When you and I wrestle spiritually with God in our prayers trying to comprehend the whys? and the hows? and the how longs? of the trials and troubles we face, it is God the Holy Spirit who keeps our faith holding on to His Word of promise: “I will never leave you nor forsake you” (Heb. 13:5). “I have loved you with an everlasting love; therefore I have continued my faithfulness to you” (Jer. 31:3). “But now thus says the LORD, he who created you, O Jacob, he who formed you, O Israel: ‘Fear not, for I have redeemed you; I have called you by name, you are mine. When you pass through the waters, I will be with you; and through the rivers, they shall not overwhelm you; when you walk through fire you shall not be burned, and the flame shall not consume you. For I am the LORD your God, the Holy One of Israel, your Savior” (Isaiah 43:1-3).
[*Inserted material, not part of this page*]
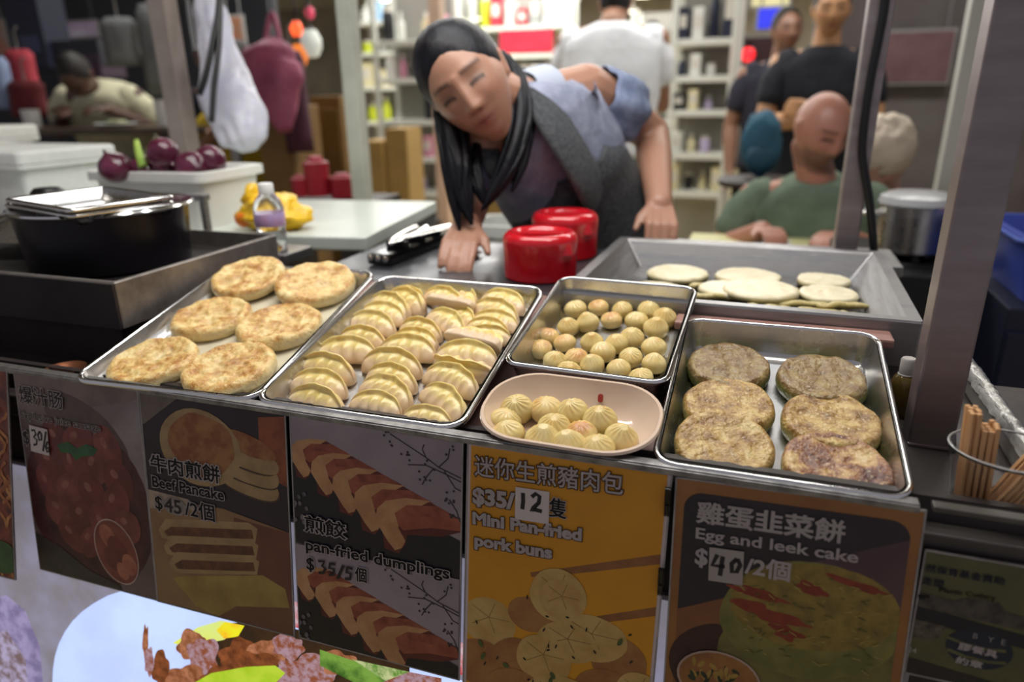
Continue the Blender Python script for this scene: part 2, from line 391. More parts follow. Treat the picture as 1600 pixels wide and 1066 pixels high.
# ------------------------------------------------------------------ food: materials
def cake_mat(name, side, ramp, zlo, zhi, nscale, grain, rough=0.45, bump=0.0012, bscale=160, gcol='#f2e6c2', gamt=0.35, sss=0.15, gloss2=None):
    m = bpy.data.materials.new(name); m.use_nodes = True
    nt = m.node_tree; N = nt.nodes; L = nt.links; b = N['Principled BSDF']
    tc = N.new('ShaderNodeTexCoord'); oi = N.new('ShaderNodeObjectInfo')
    off = N.new('ShaderNodeVectorMath'); off.operation = 'SCALE'; off.inputs[0].default_value = (7.3, 3.1, 5.7)
    L.new(oi.outputs['Random'], off.inputs['Scale'])
    add = N.new('ShaderNodeVectorMath'); add.operation = 'ADD'
    L.new(tc.outputs['Object'], add.inputs[0]); L.new(off.outputs[0], add.inputs[1])
    nz = N.new('ShaderNodeTexNoise'); nz.inputs['Scale'].default_value = nscale; nz.inputs['Detail'].default_value = 9; nz.inputs['Roughness'].default_value = 0.68
    L.new(add.outputs[0], nz.inputs['Vector'])
    rp = N.new('ShaderNodeValToRGB'); el = rp.color_ramp.elements
    while len(el) < len(ramp): el.new(0.5)
    for e, (p, c) in zip(el, ramp): e.position = p; e.color = lin(c)
    L.new(nz.outputs['Fac'], rp.inputs['Fac'])
    g = N.new('ShaderNodeTexNoise'); g.inputs['Scale'].default_value = grain; g.inputs['Detail'].default_value = 3
    L.new(add.outputs[0], g.inputs['Vector'])
    gr_ = N.new('ShaderNodeMapRange'); gr_.inputs['From Min'].default_value = 0.56; gr_.inputs['From Max'].default_value = 0.68; gr_.inputs['To Max'].default_value = gamt
    L.new(g.outputs['Fac'], gr_.inputs['Value'])
    mx = N.new('ShaderNodeMix'); mx.data_type = 'RGBA'; mx.inputs[7].default_value = lin(gcol)
    L.new(gr_.outputs[0], mx.inputs[0]); L.new(rp.outputs['Color'], mx.inputs[6])
    sep = N.new('ShaderNodeSeparateXYZ'); L.new(tc.outputs['Object'], sep.inputs[0])
    nn = N.new('ShaderNodeMath'); nn.operation = 'MULTIPLY_ADD'; nn.inputs[1].default_value = (zhi - zlo) * 0.9; nn.inputs[2].default_value = -(zhi - zlo) * 0.45
    L.new(nz.outputs['Fac'], nn.inputs[0])
    zz = N.new('ShaderNodeMath'); zz.operation = 'ADD'; L.new(sep.outputs['Z'], zz.inputs[0]); L.new(nn.outputs[0], zz.inputs[1])
    zr = N.new('ShaderNodeMapRange'); zr.inputs['From Min'].default_value = zlo; zr.inputs['From Max'].default_value = zhi
    L.new(zz.outputs[0], zr.inputs['Value'])
    m2 = N.new('ShaderNodeMix'); m2.data_type = 'RGBA'; m2.inputs[6].default_value = lin(side)
    L.new(zr.outputs[0], m2.inputs[0]); L.new(mx.outputs[2], m2.inputs[7])
    L.new(m2.outputs[2], b.inputs['Base Color'])
    b.inputs['Roughness'].default_value = rough
    if gloss2 is not None:
        r2 = N.new('ShaderNodeMapRange'); r2.inputs['From Min'].default_value = 0.4; r2.inputs['From Max'].default_value = 0.65
        r2.inputs['To Min'].default_value = rough; r2.inputs['To Max'].default_value = gloss2
        L.new(nz.outputs['Fac'], r2.inputs['Value']); L.new(r2.outputs[0], b.inputs['Roughness'])
    b.inputs['Subsurface Weight'].default_value = sss
    b.inputs['Subsurface Radius'].default_value = (1, 0.6, 0.3); b.inputs['Subsurface Scale'].default_value = 0.004
    bn = N.new('ShaderNodeTexNoise'); bn.inputs['Scale'].default_value = bscale; bn.inputs['Detail'].default_value = 4
    L.new(add.outputs[0], bn.inputs['Vector'])
    bp = N.new('ShaderNodeBump'); bp.inputs['Strength'].default_value = 1; bp.inputs['Distance'].default_value = bump
    L.new(bn.outputs['Fac'], bp.inputs['Height']); L.new(bp.outputs['Normal'], b.inputs['Normal'])
    MATS[name] = m
    return m
PANCAKE = cake_mat('pancake_dough', '#dbc693', [(0.36, '#a56d2e'), (0.45, '#c18f49'), (0.54, '#d9b873'), (0.68, '#e8d49c')], 0.012, 0.0165, 44, 420, 0.42, 0.0022, 170)
LEEKM = cake_mat('leek_cake_crust', '#a39c5c', [(0.30, '#68441f'), (0.42, '#8e6832'), (0.52, '#ad8a4c'), (0.62, '#c9ae70'), (0.74, '#968246')], 0.011, 0.018, 52, 300, 0.34, 0.0030, 190, '#e0cfa0', 0.5, 0.06)
LEEKG = cake_mat('green_leek_cake_crust', '#6f7436', [(0.30, '#5a3f22'), (0.44, '#775a30'), (0.55, '#8c7444'), (0.68, '#a5905c'), (0.8, '#767238')], 0.012, 0.018, 55, 300, 0.28, 0.0030, 190, '#c8c0a4', 0.35, 0.06)
LEEKP = cake_mat('purple_brown_leek_cake_crust', '#c0b276', [(0.36, '#57332c'), (0.47, '#8a5a3c'), (0.54, '#b9935a'), (0.64, '#d6bd8c'), (0.78, '#c9ad78')], 0.011, 0.018, 30, 300, 0.36, 0.0030, 190, '#dcc79c', 0.45, 0.06)
DUMPM = cake_mat('dumpling_skin', '#d8bd9a', [(0.35, '#d6bb68'), (0.5, '#e0c97c'), (0.65, '#e6d48f')], 0.013, 0.022, 45, 300, 0.3, 0.0004, 120, '#e6d48e', 0.3, 0.25)
BUNM = cake_mat('bun_skin', '#d6c081', [(0.30, '#cf9f52'), (0.40, '#d9b76f'), (0.52, '#dec88a'), (0.7, '#e4d296')], 0.016, 0.027, 42, 300, 0.25, 0.0003, 130, '#efe0ac', 0.2, 0.25)
BUNB = cake_mat('browned_bun_skin', '#dfca92', [(0.34, '#b97a3f'), (0.44, '#cf9c56'), (0.55, '#ddbd7a'), (0.70, '#e4cf96')], 0.013, 0.022, 40, 300, 0.25, 0.0004, 130, '#e2c98a', 0.2, 0.25)

# ------------------------------------------------------------------ food: shapes
def cake_mesh(name, R, h, mt, seed, lump=0.0025, dish=0.002, seg=64):
    rnd = random.Random(seed); o = Vector((rnd.random() * 50, rnd.random() * 50, seed * 1.7))
    V, Fc, rings = [], [], []
    prof = []
    nr = 20
    for i in range(1, nr + 1):
        t = i / nr * 0.86; prof.append((t, 1.0))
    for k in range(1, 9):
        a = pi * k / 9; prof.append((0.86 + 0.14 * sin(a) ** 0.8, 0.5 + 0.5 * cos(a)))
    prof.append((0.85, 0.0))
    V.append((0, 0, h - dish + lump * noise.noise(o)))
    for t, zf in prof:
        for s in range(seg):
            a = 2 * pi * s / seg; c, sn = cos(a), sin(a)
            rw = 1 + 0.045 * noise.noise(o + Vector((c * 1.1, sn * 1.1, 0))) + 0.02 * noise.noise(o + Vector((c * 3, sn * 3, 4)))
            r = R * t * rw
            z = zf * h
            if zf > 0.4:
                w = min(1, (zf - 0.4) / 0.4)
                p = Vector((r * c, r * sn, 0))
                z += w * (lump * noise.noise(o + p * 45) + lump * 0.9 * noise.noise(o + p * 110) - dish * max(0, 1 - (t / 0.8) ** 2) + dish * 0.6 * exp(-((t - 0.86) / 0.1) ** 2))
            V.append((r * c, r * sn, z))
    n = len(prof)
    for s in range(seg): Fc.append((0, 1 + s, 1 + (s + 1) % seg))
    for k in range(n - 1):
        for s in range(seg):
            j = (s + 1) % seg
            Fc.append((1 + k * seg + s, 1 + (k + 1) * seg + s, 1 + (k + 1) * seg + j, 1 + k * seg + j))
    Fc.append(tuple(1 + (n - 1) * seg + s for s in range(seg)))
    me = bpy.data.meshes.new(name); me.from_pydata(V, [], Fc); me.materials.append(mt)
    me.polygons.foreach_set('use_smooth', [True] * len(me.polygons)); me.update()
    return me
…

Jesus is our Savior from sin, death, and the power of the devil. He is our rock and our fortress, the God in whom we trust when we take up our crosses and carry our burdens. We cling to His promises in faith knowing that He is taking up our crosses and burdens with us. He walks with us in the midst of our sufferings and trials. He brings us through them in victory according to His gracious will for us making us “more than conquerors through Him who loved us” (Rom. 8:37). Cling, then, in faith, to God’s Word of mercy in Jesus Christ. Amen.